Diez años después, con el carácter ya más avinagrado, ha decidido que merecía la pena hundir la carrera de un señor por un beso que ella recibió de mil amores. A las jóvenes que yo conozco, si alguien intenta plantarles un beso (con veinte o treinta años) y no quieren, le cruzan la cara con la mano abierta, le dicen que va a ser que no o simplemente se van.
Que la protagonista del espectáculo se enrollara con el jefe, que era ese locutor famoso que ella admiraba y ahora después de diez años pretenda hacernos creer que fue una agresión sexual es de un cinismo, de una inmadurez afectiva, de una falta de escrúpulos y de una insensibilidad mayúsculos, una falta de respeto a las mujeres que de verdad sufren agresiones sexuales. Mujeres a las que algunos hombres fuerzan con violencia física o verbal.
Qué mala es la fama, poca o mucha —en el caso que nos ocupa más bien poca—, mal gestionada, mendigando siempre nuevas dosis de atención cada vez a precio más bajo.

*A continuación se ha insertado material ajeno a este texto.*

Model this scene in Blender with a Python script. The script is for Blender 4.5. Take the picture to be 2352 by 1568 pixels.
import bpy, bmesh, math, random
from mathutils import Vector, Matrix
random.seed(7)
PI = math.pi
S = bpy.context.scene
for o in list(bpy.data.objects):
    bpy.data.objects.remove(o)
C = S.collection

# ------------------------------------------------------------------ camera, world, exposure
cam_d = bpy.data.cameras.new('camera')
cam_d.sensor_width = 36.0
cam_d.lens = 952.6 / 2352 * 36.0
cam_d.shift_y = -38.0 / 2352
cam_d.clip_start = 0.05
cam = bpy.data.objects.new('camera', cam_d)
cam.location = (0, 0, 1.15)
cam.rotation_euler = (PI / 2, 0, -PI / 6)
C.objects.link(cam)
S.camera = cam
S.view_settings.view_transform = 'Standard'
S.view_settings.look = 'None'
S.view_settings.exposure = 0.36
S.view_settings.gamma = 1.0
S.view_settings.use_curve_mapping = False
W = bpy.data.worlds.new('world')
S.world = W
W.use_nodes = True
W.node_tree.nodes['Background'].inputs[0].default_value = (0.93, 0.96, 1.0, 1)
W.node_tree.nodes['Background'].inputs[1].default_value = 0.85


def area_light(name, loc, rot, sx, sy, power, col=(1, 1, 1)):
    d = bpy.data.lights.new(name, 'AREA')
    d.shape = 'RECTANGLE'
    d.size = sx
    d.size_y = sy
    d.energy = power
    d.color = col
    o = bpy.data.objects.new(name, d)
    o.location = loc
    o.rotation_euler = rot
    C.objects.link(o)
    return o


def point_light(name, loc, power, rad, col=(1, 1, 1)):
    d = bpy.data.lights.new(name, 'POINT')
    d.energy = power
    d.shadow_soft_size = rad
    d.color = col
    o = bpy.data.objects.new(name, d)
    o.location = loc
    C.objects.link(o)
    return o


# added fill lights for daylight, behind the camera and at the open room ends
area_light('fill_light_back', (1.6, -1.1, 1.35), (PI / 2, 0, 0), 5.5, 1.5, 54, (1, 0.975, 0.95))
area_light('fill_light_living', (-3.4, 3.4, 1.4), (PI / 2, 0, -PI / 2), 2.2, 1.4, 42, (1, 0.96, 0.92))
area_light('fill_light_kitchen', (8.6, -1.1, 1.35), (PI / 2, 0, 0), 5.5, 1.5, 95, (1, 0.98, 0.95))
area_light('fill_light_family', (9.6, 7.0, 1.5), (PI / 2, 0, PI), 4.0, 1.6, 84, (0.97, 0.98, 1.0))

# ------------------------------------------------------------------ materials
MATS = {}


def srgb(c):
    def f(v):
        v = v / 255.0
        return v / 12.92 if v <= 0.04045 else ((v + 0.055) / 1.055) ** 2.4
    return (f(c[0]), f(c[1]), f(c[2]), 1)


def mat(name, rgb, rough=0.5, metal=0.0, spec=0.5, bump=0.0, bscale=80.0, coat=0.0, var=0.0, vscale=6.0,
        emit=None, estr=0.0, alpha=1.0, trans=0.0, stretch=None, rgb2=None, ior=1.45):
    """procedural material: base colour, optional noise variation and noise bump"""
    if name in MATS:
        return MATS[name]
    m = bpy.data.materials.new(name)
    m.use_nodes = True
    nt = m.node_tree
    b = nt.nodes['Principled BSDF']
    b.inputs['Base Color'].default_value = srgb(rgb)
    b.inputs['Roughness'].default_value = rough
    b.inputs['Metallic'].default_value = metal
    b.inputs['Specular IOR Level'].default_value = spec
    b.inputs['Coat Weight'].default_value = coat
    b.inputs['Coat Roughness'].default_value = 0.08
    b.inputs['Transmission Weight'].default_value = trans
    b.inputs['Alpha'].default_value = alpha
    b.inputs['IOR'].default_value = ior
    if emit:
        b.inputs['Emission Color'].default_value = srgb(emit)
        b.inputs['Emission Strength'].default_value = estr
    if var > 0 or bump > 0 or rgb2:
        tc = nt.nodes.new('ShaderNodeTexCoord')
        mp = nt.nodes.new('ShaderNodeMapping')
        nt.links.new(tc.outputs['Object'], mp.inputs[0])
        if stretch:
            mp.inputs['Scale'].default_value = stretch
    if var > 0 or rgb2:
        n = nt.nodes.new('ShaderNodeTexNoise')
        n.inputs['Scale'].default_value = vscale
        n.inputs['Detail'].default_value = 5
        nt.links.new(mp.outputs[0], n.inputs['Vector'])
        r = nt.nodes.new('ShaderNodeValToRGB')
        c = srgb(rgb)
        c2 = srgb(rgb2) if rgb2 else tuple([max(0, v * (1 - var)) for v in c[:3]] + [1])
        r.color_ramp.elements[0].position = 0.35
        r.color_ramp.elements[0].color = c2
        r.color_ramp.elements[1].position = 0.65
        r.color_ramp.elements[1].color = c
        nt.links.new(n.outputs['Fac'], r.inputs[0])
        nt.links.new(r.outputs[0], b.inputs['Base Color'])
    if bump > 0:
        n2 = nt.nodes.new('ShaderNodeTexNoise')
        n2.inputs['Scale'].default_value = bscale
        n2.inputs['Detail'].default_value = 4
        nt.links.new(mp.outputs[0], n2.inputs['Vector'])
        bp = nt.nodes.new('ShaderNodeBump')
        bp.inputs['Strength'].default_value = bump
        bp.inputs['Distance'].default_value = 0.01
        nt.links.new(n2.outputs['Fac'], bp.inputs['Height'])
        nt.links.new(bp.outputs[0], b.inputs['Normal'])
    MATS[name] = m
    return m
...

Y no han sido pocas las mujeres que han salido ahora a contar también lo traumatizadas que están por los besos que recibieron hace quince años de sus jefes o compañeros de trabajo que estaban en una posición superior.
Ellas se ven estupendas y muy dignas montando este circo, y están tan encantadas de que conocerse que ni sospechan la vergüenza ajena que la mayoría estamos sintiendo. Gracias a Dios son pocos quienes salen a aplaudir el espectáculo de las plañideras, la mayoría ríe y alucina. Incluso algunos de los que salen a aplaudir lo hacen porque temen se sospeche que a ellos también les gustaría reír y alucinar. Y es que algunas gastan muy mala leche.
Han banalizado las agresiones sexuales y se atreven a dárselas de representantes muy válidas de los derechos de las mujeres. Es en estos momentos cuando se aprecia la importancia de tener un jefe que, en lugar de intentar enrollarse contigo, te cante las cuarenta para que madures, porque si no, pasa que llegas a los treinta y sigues siendo una niña de veinte.